Reproduce each line of the listing exactly.

>> START SUPPLIED DATA

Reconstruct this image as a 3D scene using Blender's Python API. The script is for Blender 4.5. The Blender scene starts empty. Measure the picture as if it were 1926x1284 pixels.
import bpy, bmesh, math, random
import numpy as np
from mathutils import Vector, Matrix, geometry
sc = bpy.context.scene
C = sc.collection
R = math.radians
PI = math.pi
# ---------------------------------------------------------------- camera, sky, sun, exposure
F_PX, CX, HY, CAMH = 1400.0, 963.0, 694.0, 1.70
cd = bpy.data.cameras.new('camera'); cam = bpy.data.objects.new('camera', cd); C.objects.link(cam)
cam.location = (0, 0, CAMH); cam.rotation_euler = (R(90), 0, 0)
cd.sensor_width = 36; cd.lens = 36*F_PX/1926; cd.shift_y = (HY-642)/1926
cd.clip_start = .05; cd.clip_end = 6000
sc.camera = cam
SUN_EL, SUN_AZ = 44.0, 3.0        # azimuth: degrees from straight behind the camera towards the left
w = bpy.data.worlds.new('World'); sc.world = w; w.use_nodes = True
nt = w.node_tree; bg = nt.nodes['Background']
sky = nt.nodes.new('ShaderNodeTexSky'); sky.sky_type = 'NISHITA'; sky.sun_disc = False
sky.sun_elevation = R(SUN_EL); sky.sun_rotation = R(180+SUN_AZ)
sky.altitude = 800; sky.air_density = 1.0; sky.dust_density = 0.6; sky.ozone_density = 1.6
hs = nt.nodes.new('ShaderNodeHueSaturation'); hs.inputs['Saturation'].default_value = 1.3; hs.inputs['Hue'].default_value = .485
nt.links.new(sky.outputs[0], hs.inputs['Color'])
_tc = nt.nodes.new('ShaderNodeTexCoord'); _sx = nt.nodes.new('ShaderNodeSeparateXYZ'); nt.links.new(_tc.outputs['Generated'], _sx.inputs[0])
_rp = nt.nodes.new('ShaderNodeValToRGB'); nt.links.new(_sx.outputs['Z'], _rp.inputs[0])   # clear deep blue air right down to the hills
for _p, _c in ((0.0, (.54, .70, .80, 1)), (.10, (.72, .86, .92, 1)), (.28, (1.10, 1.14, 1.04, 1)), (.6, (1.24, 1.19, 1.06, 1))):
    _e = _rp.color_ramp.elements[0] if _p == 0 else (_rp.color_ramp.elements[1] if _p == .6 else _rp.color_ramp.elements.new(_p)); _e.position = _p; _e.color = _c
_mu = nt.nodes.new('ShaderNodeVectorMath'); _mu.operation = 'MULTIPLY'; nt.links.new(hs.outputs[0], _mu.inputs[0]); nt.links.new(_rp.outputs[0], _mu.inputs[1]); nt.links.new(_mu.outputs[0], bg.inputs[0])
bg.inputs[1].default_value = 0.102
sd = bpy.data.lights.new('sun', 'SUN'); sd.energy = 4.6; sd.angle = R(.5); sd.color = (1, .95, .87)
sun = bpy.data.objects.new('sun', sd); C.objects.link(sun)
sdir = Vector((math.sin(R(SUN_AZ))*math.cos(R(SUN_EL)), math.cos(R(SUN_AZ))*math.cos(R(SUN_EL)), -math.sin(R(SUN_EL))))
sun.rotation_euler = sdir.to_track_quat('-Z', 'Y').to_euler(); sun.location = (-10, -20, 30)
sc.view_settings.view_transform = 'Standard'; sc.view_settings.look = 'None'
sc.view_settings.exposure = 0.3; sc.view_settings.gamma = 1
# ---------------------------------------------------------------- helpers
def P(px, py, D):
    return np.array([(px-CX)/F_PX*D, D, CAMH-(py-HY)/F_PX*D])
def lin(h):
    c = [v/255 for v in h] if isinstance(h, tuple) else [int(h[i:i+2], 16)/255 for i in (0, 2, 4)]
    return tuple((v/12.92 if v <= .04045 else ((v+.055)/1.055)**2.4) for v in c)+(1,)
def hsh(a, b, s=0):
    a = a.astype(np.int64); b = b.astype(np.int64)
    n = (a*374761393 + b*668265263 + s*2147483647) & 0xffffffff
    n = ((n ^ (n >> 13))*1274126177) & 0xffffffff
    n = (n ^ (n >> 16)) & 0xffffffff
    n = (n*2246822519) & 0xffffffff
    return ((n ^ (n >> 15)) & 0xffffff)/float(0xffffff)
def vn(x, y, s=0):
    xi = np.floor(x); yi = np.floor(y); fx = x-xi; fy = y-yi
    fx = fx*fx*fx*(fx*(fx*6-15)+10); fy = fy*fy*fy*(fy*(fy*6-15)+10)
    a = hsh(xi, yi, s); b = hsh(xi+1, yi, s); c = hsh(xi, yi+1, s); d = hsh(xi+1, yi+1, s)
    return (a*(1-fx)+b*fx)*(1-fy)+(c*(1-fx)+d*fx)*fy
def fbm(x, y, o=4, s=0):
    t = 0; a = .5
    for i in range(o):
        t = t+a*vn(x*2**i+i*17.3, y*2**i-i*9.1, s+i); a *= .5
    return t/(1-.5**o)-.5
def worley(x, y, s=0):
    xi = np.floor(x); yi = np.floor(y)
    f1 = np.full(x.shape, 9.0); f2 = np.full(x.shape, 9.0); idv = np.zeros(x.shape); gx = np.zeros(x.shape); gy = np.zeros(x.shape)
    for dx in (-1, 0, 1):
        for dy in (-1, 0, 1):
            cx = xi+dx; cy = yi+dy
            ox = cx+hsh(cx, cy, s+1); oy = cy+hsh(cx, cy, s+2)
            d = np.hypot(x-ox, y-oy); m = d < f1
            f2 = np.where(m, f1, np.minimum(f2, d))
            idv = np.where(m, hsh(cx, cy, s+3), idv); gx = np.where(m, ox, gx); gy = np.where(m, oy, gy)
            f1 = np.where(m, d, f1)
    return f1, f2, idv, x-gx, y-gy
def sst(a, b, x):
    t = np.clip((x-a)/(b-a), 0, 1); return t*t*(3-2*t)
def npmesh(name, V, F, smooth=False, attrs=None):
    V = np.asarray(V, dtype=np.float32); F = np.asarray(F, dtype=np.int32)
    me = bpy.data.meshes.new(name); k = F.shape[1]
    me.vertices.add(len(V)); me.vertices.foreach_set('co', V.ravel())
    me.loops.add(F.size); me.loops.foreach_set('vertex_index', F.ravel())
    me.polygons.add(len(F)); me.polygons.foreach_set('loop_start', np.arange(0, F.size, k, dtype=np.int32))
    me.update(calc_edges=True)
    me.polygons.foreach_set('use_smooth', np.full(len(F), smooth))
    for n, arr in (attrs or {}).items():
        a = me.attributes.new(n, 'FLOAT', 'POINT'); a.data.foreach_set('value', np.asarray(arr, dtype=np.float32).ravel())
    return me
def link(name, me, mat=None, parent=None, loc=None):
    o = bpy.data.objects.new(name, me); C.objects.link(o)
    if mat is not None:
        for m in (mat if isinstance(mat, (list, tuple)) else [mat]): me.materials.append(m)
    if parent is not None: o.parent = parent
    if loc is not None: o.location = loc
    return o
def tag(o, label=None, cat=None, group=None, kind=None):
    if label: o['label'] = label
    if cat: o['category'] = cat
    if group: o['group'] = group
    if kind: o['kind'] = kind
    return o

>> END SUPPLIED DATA

REPLY TO THE EXERCISE |
Reconstruct this image as a 3D scene using Blender's Python API. The script is for Blender 4.5. The Blender scene starts empty. Measure the picture as if it were 1926x1284 pixels.
import bpy, bmesh, math, random
import numpy as np
from mathutils import Vector, Matrix, geometry
sc = bpy.context.scene
C = sc.collection
R = math.radians
PI = math.pi
# ---------------------------------------------------------------- camera, sky, sun, exposure
F_PX, CX, HY, CAMH = 1400.0, 963.0, 694.0, 1.70
cd = bpy.data.cameras.new('camera'); cam = bpy.data.objects.new('camera', cd); C.objects.link(cam)
cam.location = (0, 0, CAMH); cam.rotation_euler = (R(90), 0, 0)
cd.sensor_width = 36; cd.lens = 36*F_PX/1926; cd.shift_y = (HY-642)/1926
cd.clip_start = .05; cd.clip_end = 6000
sc.camera = cam
SUN_EL, SUN_AZ = 44.0, 3.0        # azimuth: degrees from straight behind the camera towards the left
w = bpy.data.worlds.new('World'); sc.world = w; w.use_nodes = True
nt = w.node_tree; bg = nt.nodes['Background']
sky = nt.nodes.new('ShaderNodeTexSky'); sky.sky_type = 'NISHITA'; sky.sun_disc = False
sky.sun_elevation = R(SUN_EL); sky.sun_rotation = R(180+SUN_AZ)
sky.altitude = 800; sky.air_density = 1.0; sky.dust_density = 0.6; sky.ozone_density = 1.6
hs = nt.nodes.new('ShaderNodeHueSaturation'); hs.inputs['Saturation'].default_value = 1.3; hs.inputs['Hue'].default_value = .485
nt.links.new(sky.outputs[0], hs.inputs['Color'])
_tc = nt.nodes.new('ShaderNodeTexCoord'); _sx = nt.nodes.new('ShaderNodeSeparateXYZ'); nt.links.new(_tc.outputs['Generated'], _sx.inputs[0])
_rp = nt.nodes.new('ShaderNodeValToRGB'); nt.links.new(_sx.outputs['Z'], _rp.inputs[0])   # clear deep blue air right down to the hills
for _p, _c in ((0.0, (.54, .70, .80, 1)), (.10, (.72, .86, .92, 1)), (.28, (1.10, 1.14, 1.04, 1)), (.6, (1.24, 1.19, 1.06, 1))):
    _e = _rp.color_ramp.elements[0] if _p == 0 else (_rp.color_ramp.elements[1] if _p == .6 else _rp.color_ramp.elements.new(_p)); _e.position = _p; _e.color = _c
_mu = nt.nodes.new('ShaderNodeVectorMath'); _mu.operation = 'MULTIPLY'; nt.links.new(hs.outputs[0], _mu.inputs[0]); nt.links.new(_rp.outputs[0], _mu.inputs[1]); nt.links.new(_mu.outputs[0], bg.inputs[0])
bg.inputs[1].default_value = 0.102
sd = bpy.data.lights.new('sun', 'SUN'); sd.energy = 4.6; sd.angle = R(.5); sd.color = (1, .95, .87)
sun = bpy.data.objects.new('sun', sd); C.objects.link(sun)
sdir = Vector((math.sin(R(SUN_AZ))*math.cos(R(SUN_EL)), math.cos(R(SUN_AZ))*math.cos(R(SUN_EL)), -math.sin(R(SUN_EL))))
sun.rotation_euler = sdir.to_track_quat('-Z', 'Y').to_euler(); sun.location = (-10, -20, 30)
sc.view_settings.view_transform = 'Standard'; sc.view_settings.look = 'None'
sc.view_settings.exposure = 0.3; sc.view_settings.gamma = 1
# ---------------------------------------------------------------- helpers
def P(px, py, D):
    return np.array([(px-CX)/F_PX*D, D, CAMH-(py-HY)/F_PX*D])
def lin(h):
    c = [v/255 for v in h] if isinstance(h, tuple) else [int(h[i:i+2], 16)/255 for i in (0, 2, 4)]
    return tuple((v/12.92 if v <= .04045 else ((v+.055)/1.055)**2.4) for v in c)+(1,)
def hsh(a, b, s=0):
    a = a.astype(np.int64); b = b.astype(np.int64)
    n = (a*374761393 + b*668265263 + s*2147483647) & 0xffffffff
    n = ((n ^ (n >> 13))*1274126177) & 0xffffffff
    n = (n ^ (n >> 16)) & 0xffffffff
    n = (n*2246822519) & 0xffffffff
    return ((n ^ (n >> 15)) & 0xffffff)/float(0xffffff)
def vn(x, y, s=0):
    xi = np.floor(x); yi = np.floor(y); fx = x-xi; fy = y-yi
    fx = fx*fx*fx*(fx*(fx*6-15)+10); fy = fy*fy*fy*(fy*(fy*6-15)+10)
    a = hsh(xi, yi, s); b = hsh(xi+1, yi, s); c = hsh(xi, yi+1, s); d = hsh(xi+1, yi+1, s)
    return (a*(1-fx)+b*fx)*(1-fy)+(c*(1-fx)+d*fx)*fy
def fbm(x, y, o=4, s=0):
    t = 0; a = .5
    for i in range(o):
        t = t+a*vn(x*2**i+i*17.3, y*2**i-i*9.1, s+i); a *= .5
    return t/(1-.5**o)-.5
def worley(x, y, s=0):
    xi = np.floor(x); yi = np.floor(y)
    f1 = np.full(x.shape, 9.0); f2 = np.full(x.shape, 9.0); idv = np.zeros(x.shape); gx = np.zeros(x.shape); gy = np.zeros(x.shape)
    for dx in (-1, 0, 1):
        for dy in (-1, 0, 1):
            cx = xi+dx; cy = yi+dy
            ox = cx+hsh(cx, cy, s+1); oy = cy+hsh(cx, cy, s+2)
            d = np.hypot(x-ox, y-oy); m = d < f1
            f2 = np.where(m, f1, np.minimum(f2, d))
            idv = np.where(m, hsh(cx, cy, s+3), idv); gx = np.where(m, ox, gx); gy = np.where(m, oy, gy)
            f1 = np.where(m, d, f1)
    return f1, f2, idv, x-gx, y-gy
def sst(a, b, x):
    t = np.clip((x-a)/(b-a), 0, 1); return t*t*(3-2*t)
def npmesh(name, V, F, smooth=False, attrs=None):
    V = np.asarray(V, dtype=np.float32); F = np.asarray(F, dtype=np.int32)
    me = bpy.data.meshes.new(name); k = F.shape[1]
    me.vertices.add(len(V)); me.vertices.foreach_set('co', V.ravel())
    me.loops.add(F.size); me.loops.foreach_set('vertex_index', F.ravel())
    me.polygons.add(len(F)); me.polygons.foreach_set('loop_start', np.arange(0, F.size, k, dtype=np.int32))
    me.update(calc_edges=True)
    me.polygons.foreach_set('use_smooth', np.full(len(F), smooth))
    for n, arr in (attrs or {}).items():
        a = me.attributes.new(n, 'FLOAT', 'POINT'); a.data.foreach_set('value', np.asarray(arr, dtype=np.float32).ravel())
    return me
def link(name, me, mat=None, parent=None, loc=None):
    o = bpy.data.objects.new(name, me); C.objects.link(o)
    if mat is not None:
        for m in (mat if isinstance(mat, (list, tuple)) else [mat]): me.materials.append(m)
    if parent is not None: o.parent = parent
    if loc is not None: o.location = loc
    return o
def tag(o, label=None, cat=None, group=None, kind=None):
    if label: o['label'] = label
    if cat: o['category'] = cat
    if group: o['group'] = group
    if kind: o['kind'] = kind
    return o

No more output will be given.